Monday, September 3, 2018

Here comes my soap box

I went to the Habitat Humanity Restore because I'm a sucker for most all things second hand. It might be a slight obsession. I'd rather breathe new life into something than buy something new. No, really! Bella even says her favorite store is Goodwill :)

I'm going to get up on a soapbox now... Hold on tight! I was having a great day. I got a great workout in with plenty of sweat and worked my muscles to complete fatigue. I went an got a 20 minute chair massage at the mall, which was basically like 20 minutes of what I imagine heaven to be like. Then, I ran to the restore because our kitchen table has seen better days... like LOTS of better days. I walked in on cloud 27 from my massage. Then a man rolled a table by. As he rolled passed he said loud enough for me to hear "Nice tits". I stopped dead in my tracks, like I was stung and paralyzed.

Who says stuff like that? I'll tell you who, some douche bag that thinks women are a piece of meat. That views women by the size of their breasts and not the size of their brain, kindness or intelligence.

Why did this man think it was okay to say something like that? What would his parents, his children or maybe even his wife think? Those questions I can't answer.

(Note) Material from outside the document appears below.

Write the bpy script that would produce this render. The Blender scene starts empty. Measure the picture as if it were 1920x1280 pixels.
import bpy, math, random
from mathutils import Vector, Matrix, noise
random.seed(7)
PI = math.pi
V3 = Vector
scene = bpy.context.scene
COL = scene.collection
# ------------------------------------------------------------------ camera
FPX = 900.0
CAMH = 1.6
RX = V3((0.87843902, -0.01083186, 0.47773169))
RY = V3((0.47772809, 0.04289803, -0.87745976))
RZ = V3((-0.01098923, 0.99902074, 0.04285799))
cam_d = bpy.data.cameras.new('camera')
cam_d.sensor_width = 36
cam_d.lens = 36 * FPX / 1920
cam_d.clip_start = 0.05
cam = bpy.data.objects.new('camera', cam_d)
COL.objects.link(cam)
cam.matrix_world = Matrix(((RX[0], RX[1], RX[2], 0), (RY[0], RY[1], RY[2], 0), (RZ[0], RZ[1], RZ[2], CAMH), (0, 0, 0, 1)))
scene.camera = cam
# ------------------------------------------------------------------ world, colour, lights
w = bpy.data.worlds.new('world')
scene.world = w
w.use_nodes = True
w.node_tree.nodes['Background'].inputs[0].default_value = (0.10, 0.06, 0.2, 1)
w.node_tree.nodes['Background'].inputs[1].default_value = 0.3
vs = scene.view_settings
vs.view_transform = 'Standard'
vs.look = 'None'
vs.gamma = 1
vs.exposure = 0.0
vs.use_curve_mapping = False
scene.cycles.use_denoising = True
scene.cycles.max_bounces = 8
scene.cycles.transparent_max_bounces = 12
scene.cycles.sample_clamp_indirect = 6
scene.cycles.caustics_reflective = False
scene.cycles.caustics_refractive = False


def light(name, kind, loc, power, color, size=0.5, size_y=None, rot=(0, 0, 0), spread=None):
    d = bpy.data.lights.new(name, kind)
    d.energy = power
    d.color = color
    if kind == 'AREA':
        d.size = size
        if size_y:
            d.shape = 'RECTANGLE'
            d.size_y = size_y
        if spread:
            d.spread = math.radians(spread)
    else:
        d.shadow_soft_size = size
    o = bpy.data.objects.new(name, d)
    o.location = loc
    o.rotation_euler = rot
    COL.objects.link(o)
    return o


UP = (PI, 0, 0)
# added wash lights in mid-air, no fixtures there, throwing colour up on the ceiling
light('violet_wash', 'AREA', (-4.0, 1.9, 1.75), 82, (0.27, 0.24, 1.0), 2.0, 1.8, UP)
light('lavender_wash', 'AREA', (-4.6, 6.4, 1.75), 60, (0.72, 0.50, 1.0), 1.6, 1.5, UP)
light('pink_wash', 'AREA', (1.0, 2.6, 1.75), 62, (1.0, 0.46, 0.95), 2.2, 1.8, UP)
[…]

What was I wearing? I took this picture when I was feeling defeated by this guy... that was my shirt. I took a look down at my attire. Cleavage was COMPLETELY covered. I was wearing a t-shirt, jean shorts and flip flops. Then I thought for a second, even if I was wearing my bikini or my cleavage was out, it's not his place to make rude, obscene comments like that. On a side note I thought, that would be like saying a woman deserves to be raped because of her attire. No woman deserves that!

How could I prevent my boys from saying things to women? I can tell you right now how we are doing in this area. The word stupid and hate are "naughty words" from our house. If someone says that, it's immediate time out. They hear their father compliment me. We talk about people being different, being beautiful and pretty. Things are beautiful and pretty, like butterflies. Luca consistently says "look at that beautiful butterfly mama!" When he sees one. I love that! Grayson is quick to tell me that I look pretty. He'll also tell me if I should wear something else... "Mom wear those shoes, they look really nice." Luca just started saying "that's ugly" and I've been working on correcting him. It might be ugly to him but saying that word doesn't make people feel good and can cause sadness. We talk about how things are ugly to some people and beautiful to others.

How could I prevent my Bella from having that said to her? I will remind her that her beauty isn't determined by her looks. Her beauty is determined by her inside, her kindness, the way she treats others, her strength and determination. The boys will get the same message. I will remind her that she should wear lipstick if it makes her feel good, not because it makes others think she's pretty. I will tell her to lift weights to be strong and push the limits of her body. So that she knows being strong is a feeling you can only get from yourself and being physically and mentally strong is something she should value. Am I as strong as others? No, but to me, I feel strong. That's what matters.

I will continue to remind her that men don't have control of her and how she feels... even though my mood completely changed when this man did that. Here's the thing, it caught me off guard and NOW I know how to react and what to say should this ever happen again... to which I pray, it doesn't.

Go off and teach your kids to be kind...

To the guy that stole my spark today, I've got it back and you, my friend, are a dick.